#### Work to be completed
Write out the lines from the top of the material through the line with "strip('footpath', PATH, [-.16, 0, .16], .026, MAT['path'])", exactly and with nothing added.

>> begin Recorded data

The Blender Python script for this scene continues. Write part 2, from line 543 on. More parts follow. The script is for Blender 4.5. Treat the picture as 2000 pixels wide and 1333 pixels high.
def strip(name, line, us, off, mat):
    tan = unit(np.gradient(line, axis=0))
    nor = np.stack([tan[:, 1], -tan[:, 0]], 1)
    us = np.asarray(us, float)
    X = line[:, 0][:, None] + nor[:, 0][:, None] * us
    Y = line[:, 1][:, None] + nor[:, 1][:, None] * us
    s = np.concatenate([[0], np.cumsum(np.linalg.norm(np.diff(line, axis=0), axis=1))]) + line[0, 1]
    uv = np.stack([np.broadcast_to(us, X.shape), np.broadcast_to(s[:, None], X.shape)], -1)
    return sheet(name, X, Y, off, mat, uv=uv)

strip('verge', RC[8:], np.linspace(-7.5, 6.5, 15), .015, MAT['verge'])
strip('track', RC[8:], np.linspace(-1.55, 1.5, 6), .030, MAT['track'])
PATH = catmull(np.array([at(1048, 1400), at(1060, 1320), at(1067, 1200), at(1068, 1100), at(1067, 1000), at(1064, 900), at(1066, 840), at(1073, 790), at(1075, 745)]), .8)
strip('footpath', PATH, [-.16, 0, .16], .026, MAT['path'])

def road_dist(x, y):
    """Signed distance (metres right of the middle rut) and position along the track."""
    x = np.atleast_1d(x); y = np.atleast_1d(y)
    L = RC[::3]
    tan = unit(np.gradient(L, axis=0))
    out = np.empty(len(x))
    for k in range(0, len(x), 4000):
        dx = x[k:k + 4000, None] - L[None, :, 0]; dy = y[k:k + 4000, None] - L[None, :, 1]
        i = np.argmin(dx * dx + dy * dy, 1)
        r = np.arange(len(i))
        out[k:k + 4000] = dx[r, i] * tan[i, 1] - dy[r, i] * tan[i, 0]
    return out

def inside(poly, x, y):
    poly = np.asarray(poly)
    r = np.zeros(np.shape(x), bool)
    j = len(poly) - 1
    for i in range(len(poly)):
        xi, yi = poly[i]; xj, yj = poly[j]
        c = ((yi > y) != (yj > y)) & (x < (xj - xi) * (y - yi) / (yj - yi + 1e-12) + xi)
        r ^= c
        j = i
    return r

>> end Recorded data

#### The response
The Blender Python script for this scene continues. Write part 2, from line 543 on. More parts follow. The script is for Blender 4.5. Treat the picture as 2000 pixels wide and 1333 pixels high.
def strip(name, line, us, off, mat):
    tan = unit(np.gradient(line, axis=0))
    nor = np.stack([tan[:, 1], -tan[:, 0]], 1)
    us = np.asarray(us, float)
    X = line[:, 0][:, None] + nor[:, 0][:, None] * us
    Y = line[:, 1][:, None] + nor[:, 1][:, None] * us
    s = np.concatenate([[0], np.cumsum(np.linalg.norm(np.diff(line, axis=0), axis=1))]) + line[0, 1]
    uv = np.stack([np.broadcast_to(us, X.shape), np.broadcast_to(s[:, None], X.shape)], -1)
    return sheet(name, X, Y, off, mat, uv=uv)

strip('verge', RC[8:], np.linspace(-7.5, 6.5, 15), .015, MAT['verge'])
strip('track', RC[8:], np.linspace(-1.55, 1.5, 6), .030, MAT['track'])
PATH = catmull(np.array([at(1048, 1400), at(1060, 1320), at(1067, 1200), at(1068, 1100), at(1067, 1000), at(1064, 900), at(1066, 840), at(1073, 790), at(1075, 745)]), .8)
strip('footpath', PATH, [-.16, 0, .16], .026, MAT['path'])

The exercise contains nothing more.